Cuando preparaba la tesis doctoral, dediqué un apartado al estudio de las sequías padecidas en estas tierras del litoral mediterráneo a lo largo del siglo XX. Me sorprendía la duración e intensidad de las sequías de comienzos de siglo, que obligó a la emigración al norte de África -Argelia- y las de los años cuarenta y sesenta. Pero por encima de ellas, destacaban las grandes secuencias de sequía de comienzos de los años ochenta y de inicios de los años noventa. Tres años como mínimo de duración. Y valores de precipitación, muy bajos; casi saharianos en el territorio del sureste ibérico.
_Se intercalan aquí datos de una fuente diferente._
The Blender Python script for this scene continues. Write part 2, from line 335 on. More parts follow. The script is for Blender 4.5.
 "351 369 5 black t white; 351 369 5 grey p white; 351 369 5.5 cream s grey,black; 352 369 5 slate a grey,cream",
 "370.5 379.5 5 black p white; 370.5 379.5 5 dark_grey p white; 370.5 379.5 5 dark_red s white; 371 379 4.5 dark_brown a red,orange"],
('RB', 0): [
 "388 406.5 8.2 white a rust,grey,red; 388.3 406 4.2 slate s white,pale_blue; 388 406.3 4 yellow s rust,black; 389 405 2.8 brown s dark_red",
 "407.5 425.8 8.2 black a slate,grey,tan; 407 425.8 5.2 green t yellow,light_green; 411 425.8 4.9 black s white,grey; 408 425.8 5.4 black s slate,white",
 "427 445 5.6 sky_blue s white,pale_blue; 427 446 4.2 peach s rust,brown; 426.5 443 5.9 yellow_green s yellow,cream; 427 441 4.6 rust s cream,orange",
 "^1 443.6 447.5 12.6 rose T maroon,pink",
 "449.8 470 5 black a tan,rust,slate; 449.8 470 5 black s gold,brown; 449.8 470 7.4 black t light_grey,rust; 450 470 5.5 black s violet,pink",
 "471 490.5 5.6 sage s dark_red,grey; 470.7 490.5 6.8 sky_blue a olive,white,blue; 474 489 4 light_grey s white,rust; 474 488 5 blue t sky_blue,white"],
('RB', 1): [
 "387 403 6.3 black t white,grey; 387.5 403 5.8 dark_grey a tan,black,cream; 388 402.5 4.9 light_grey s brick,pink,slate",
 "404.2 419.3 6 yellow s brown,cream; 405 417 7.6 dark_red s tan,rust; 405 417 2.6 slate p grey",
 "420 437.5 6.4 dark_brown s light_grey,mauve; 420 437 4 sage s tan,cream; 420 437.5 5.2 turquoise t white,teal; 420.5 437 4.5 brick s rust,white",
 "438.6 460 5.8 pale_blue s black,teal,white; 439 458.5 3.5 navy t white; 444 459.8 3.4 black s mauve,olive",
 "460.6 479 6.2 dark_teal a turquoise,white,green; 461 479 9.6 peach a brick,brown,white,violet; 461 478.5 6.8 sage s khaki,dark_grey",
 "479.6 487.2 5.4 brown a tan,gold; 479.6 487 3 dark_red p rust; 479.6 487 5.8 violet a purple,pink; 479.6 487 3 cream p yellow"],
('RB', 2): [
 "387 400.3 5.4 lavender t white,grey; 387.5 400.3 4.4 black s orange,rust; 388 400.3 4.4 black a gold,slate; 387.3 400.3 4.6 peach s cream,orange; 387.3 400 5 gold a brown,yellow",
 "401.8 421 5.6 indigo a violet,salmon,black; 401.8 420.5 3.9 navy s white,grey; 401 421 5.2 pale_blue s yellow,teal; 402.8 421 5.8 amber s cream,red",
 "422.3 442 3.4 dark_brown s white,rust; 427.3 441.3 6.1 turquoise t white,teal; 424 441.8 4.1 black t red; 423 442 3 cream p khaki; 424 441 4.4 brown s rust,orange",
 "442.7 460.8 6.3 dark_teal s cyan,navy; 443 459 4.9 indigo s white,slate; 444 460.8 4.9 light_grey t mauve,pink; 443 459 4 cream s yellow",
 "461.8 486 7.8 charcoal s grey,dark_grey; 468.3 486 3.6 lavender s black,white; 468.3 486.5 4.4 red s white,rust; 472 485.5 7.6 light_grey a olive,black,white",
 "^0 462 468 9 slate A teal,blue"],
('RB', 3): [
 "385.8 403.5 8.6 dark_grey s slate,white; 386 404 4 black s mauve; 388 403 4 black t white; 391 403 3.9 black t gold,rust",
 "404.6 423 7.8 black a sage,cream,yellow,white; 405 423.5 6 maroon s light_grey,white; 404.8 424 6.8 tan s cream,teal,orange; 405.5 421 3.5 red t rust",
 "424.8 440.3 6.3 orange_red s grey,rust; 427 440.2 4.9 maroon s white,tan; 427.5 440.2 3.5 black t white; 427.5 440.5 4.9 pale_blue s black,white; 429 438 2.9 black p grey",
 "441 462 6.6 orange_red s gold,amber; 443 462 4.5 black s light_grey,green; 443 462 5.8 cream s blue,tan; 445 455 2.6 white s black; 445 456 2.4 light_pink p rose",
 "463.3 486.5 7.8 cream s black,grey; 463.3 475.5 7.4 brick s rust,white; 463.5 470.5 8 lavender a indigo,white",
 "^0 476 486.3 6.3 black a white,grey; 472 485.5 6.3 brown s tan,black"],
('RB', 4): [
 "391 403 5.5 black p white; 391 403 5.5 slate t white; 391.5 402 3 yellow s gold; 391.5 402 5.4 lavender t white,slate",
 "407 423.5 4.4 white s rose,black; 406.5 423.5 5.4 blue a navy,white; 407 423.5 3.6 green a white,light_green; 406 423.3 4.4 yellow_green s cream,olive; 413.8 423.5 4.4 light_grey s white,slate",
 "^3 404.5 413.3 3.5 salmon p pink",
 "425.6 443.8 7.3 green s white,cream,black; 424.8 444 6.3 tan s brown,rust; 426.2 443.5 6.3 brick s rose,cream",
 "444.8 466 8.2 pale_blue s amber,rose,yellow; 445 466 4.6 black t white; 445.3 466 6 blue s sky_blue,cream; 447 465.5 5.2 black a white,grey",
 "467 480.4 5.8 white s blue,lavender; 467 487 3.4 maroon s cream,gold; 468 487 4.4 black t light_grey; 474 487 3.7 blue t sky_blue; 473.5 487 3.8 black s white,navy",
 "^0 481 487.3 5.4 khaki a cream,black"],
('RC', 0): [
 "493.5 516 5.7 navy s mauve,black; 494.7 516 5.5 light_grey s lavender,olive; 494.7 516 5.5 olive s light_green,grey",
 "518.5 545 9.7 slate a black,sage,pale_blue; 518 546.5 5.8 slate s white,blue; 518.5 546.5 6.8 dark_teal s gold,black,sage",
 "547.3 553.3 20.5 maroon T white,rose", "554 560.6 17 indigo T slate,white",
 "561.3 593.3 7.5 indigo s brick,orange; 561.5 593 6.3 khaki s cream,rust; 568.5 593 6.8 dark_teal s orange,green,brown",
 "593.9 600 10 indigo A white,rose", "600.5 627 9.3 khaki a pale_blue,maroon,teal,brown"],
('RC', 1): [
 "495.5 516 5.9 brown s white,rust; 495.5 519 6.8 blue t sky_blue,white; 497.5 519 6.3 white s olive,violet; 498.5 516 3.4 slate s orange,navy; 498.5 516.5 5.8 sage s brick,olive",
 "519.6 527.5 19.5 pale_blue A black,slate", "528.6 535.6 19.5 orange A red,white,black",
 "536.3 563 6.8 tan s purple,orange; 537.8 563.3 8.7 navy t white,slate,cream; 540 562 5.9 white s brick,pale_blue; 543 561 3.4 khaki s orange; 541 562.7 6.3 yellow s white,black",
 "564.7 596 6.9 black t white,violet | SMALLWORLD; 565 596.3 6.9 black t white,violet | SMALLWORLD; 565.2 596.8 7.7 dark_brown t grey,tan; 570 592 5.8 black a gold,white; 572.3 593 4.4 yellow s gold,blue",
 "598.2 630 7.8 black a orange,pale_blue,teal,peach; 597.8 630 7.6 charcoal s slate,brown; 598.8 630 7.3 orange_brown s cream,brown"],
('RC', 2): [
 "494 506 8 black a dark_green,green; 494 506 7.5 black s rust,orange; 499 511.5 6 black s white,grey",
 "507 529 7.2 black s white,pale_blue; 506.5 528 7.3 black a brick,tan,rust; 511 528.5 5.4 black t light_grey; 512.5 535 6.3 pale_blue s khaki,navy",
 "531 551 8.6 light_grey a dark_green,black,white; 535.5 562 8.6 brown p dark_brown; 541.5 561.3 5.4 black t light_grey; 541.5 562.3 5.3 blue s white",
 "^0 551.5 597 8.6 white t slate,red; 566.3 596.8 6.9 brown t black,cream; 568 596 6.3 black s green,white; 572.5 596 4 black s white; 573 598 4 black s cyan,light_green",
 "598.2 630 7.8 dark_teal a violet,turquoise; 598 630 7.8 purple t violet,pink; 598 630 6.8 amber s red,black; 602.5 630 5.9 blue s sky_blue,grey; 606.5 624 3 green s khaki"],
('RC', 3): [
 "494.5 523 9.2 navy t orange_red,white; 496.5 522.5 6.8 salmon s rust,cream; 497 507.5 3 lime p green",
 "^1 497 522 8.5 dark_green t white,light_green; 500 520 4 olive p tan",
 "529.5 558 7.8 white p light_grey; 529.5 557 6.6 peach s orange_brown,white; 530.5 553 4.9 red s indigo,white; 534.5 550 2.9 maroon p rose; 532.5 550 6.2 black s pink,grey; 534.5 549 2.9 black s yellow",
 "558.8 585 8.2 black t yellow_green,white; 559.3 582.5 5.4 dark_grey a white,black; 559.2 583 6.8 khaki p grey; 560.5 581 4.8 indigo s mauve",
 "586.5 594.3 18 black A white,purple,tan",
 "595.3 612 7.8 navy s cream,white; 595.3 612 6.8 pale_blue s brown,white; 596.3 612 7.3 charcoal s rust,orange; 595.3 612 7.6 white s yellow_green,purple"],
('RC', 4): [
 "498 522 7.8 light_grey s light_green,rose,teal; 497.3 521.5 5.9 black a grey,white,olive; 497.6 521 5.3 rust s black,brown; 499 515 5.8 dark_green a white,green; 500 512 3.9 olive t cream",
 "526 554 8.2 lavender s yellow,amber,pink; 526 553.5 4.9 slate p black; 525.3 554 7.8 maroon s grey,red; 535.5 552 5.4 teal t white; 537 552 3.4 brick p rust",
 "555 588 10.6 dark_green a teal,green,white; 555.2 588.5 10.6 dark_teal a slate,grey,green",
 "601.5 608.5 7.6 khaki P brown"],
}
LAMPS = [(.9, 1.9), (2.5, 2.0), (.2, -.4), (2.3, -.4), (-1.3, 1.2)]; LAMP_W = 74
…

Sin olvidar, aunque sea otro ámbito climático bien distinto, la famosa sequía del País Vasco, entre 1988 y 1990, que sorprendió porque nadie pensaba que una zona tan lluviosa pudiera sufrir sequía e impuso cortes de agua en el Gran Bilbao.

Por estadística deberíamos haber sufrido al menos una secuencia larga de sequía en lo que llevamos de nuevo siglo. Pero lo que hemos tenido han sido sequías intensas, pero de corta duración: un año o año y medio máximo. La última en el invierno de 2017/18 en el centro y norte peninsular principalmente. Sin olvidar episodios secos, intensos, pero de corta duración en Cataluña o el sureste peninsular. ¿Se han acabado aquellas largas secuencias de sequía, de tres, cuatro o hasta cinco años de duración? La circulación atmosférica en latitudes medias parece que ya no tiene ciclos largos. La corriente en chorro, según últimas investigaciones, se mueve más convulsa. Es lo que se presume en un contexto de atmósfera más cálida, como la que estamos viviendo.

Es un tema de gran importancia para la planificación de agua en nuestro país. Obliga a diseñar los sistemas de abastecimiento del agua urbana para descensos importantes de las entradas que, aunque puedan durar menos, tendrán más intensidad.